Directions
Reproduce the lines of the material exactly, excluding every image.

Data lines
....................

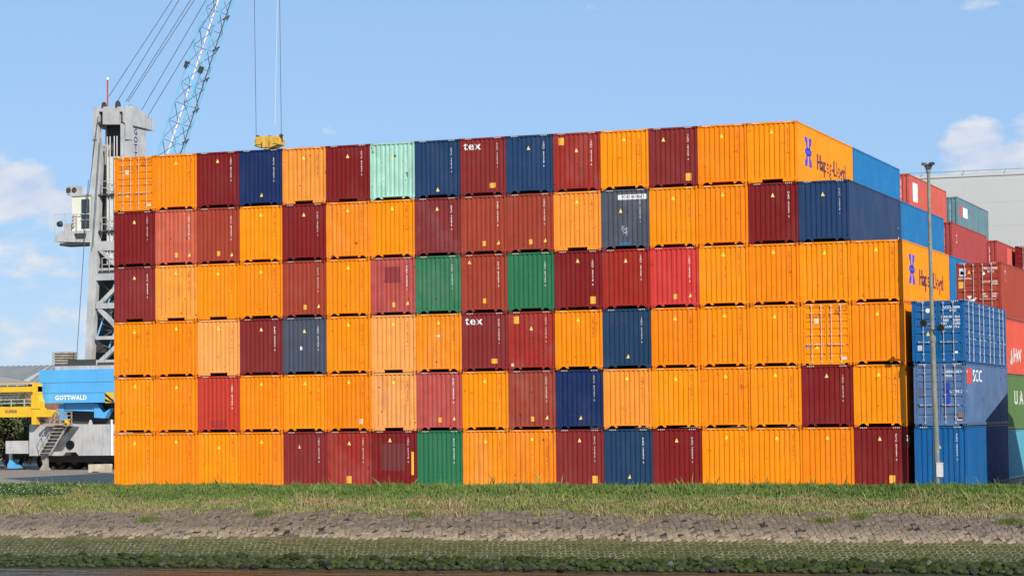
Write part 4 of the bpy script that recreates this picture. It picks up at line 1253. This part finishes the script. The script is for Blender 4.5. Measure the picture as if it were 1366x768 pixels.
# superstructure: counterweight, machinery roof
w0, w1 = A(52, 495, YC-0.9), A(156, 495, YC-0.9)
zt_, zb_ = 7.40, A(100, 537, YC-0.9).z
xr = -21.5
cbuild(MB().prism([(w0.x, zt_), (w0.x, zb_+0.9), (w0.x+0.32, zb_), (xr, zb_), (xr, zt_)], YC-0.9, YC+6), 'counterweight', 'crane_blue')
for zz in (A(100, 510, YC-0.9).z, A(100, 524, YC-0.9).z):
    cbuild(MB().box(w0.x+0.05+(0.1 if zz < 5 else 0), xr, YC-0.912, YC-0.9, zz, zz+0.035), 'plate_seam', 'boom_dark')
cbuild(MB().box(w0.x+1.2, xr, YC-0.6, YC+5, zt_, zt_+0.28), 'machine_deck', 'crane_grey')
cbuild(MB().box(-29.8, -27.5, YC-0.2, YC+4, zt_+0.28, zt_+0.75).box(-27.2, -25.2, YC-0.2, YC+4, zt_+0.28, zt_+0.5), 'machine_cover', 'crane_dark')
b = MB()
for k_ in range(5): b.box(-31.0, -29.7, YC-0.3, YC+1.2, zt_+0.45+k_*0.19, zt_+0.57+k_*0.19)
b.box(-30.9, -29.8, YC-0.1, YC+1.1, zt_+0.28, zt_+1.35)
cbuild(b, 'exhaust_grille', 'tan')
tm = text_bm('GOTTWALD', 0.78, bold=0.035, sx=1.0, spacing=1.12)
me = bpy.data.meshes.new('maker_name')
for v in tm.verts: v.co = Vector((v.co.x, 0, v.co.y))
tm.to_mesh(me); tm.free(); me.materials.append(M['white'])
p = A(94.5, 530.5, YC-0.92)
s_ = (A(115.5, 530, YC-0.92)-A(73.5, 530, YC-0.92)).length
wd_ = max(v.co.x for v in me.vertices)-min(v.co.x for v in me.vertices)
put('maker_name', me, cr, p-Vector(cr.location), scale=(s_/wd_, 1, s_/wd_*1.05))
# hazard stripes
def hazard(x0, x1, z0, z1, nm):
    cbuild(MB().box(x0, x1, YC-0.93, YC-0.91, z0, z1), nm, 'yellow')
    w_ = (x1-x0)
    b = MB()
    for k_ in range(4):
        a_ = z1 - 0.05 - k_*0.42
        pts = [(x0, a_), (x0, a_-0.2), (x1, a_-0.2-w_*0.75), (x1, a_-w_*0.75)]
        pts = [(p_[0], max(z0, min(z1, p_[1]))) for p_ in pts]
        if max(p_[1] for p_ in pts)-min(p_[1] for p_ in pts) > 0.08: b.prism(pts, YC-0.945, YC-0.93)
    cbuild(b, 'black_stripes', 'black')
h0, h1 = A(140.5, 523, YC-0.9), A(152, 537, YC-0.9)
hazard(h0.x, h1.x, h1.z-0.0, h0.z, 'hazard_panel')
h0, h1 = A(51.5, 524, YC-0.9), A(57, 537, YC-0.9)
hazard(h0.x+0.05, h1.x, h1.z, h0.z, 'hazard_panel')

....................

Exercise response
Write part 4 of the bpy script that recreates this picture. It picks up at line 1253. This part finishes the script. The script is for Blender 4.5. Measure the picture as if it were 1366x768 pixels.
# superstructure: counterweight, machinery roof
w0, w1 = A(52, 495, YC-0.9), A(156, 495, YC-0.9)
zt_, zb_ = 7.40, A(100, 537, YC-0.9).z
xr = -21.5
cbuild(MB().prism([(w0.x, zt_), (w0.x, zb_+0.9), (w0.x+0.32, zb_), (xr, zb_), (xr, zt_)], YC-0.9, YC+6), 'counterweight', 'crane_blue')
for zz in (A(100, 510, YC-0.9).z, A(100, 524, YC-0.9).z):
    cbuild(MB().box(w0.x+0.05+(0.1 if zz < 5 else 0), xr, YC-0.912, YC-0.9, zz, zz+0.035), 'plate_seam', 'boom_dark')
cbuild(MB().box(w0.x+1.2, xr, YC-0.6, YC+5, zt_, zt_+0.28), 'machine_deck', 'crane_grey')
cbuild(MB().box(-29.8, -27.5, YC-0.2, YC+4, zt_+0.28, zt_+0.75).box(-27.2, -25.2, YC-0.2, YC+4, zt_+0.28, zt_+0.5), 'machine_cover', 'crane_dark')
b = MB()
for k_ in range(5): b.box(-31.0, -29.7, YC-0.3, YC+1.2, zt_+0.45+k_*0.19, zt_+0.57+k_*0.19)
b.box(-30.9, -29.8, YC-0.1, YC+1.1, zt_+0.28, zt_+1.35)
cbuild(b, 'exhaust_grille', 'tan')
tm = text_bm('GOTTWALD', 0.78, bold=0.035, sx=1.0, spacing=1.12)
me = bpy.data.meshes.new('maker_name')
for v in tm.verts: v.co = Vector((v.co.x, 0, v.co.y))
tm.to_mesh(me); tm.free(); me.materials.append(M['white'])
p = A(94.5, 530.5, YC-0.92)
s_ = (A(115.5, 530, YC-0.92)-A(73.5, 530, YC-0.92)).length
wd_ = max(v.co.x for v in me.vertices)-min(v.co.x for v in me.vertices)
put('maker_name', me, cr, p-Vector(cr.location), scale=(s_/wd_, 1, s_/wd_*1.05))
# hazard stripes
def hazard(x0, x1, z0, z1, nm):
    cbuild(MB().box(x0, x1, YC-0.93, YC-0.91, z0, z1), nm, 'yellow')
    w_ = (x1-x0)
    b = MB()
    for k_ in range(4):
        a_ = z1 - 0.05 - k_*0.42
        pts = [(x0, a_), (x0, a_-0.2), (x1, a_-0.2-w_*0.75), (x1, a_-w_*0.75)]
        pts = [(p_[0], max(z0, min(z1, p_[1]))) for p_ in pts]
        if max(p_[1] for p_ in pts)-min(p_[1] for p_ in pts) > 0.08: b.prism(pts, YC-0.945, YC-0.93)
    cbuild(b, 'black_stripes', 'black')
h0, h1 = A(140.5, 523, YC-0.9), A(152, 537, YC-0.9)
hazard(h0.x, h1.x, h1.z-0.0, h0.z, 'hazard_panel')
h0, h1 = A(51.5, 524, YC-0.9), A(57, 537, YC-0.9)
hazard(h0.x+0.05, h1.x, h1.z, h0.z, 'hazard_panel')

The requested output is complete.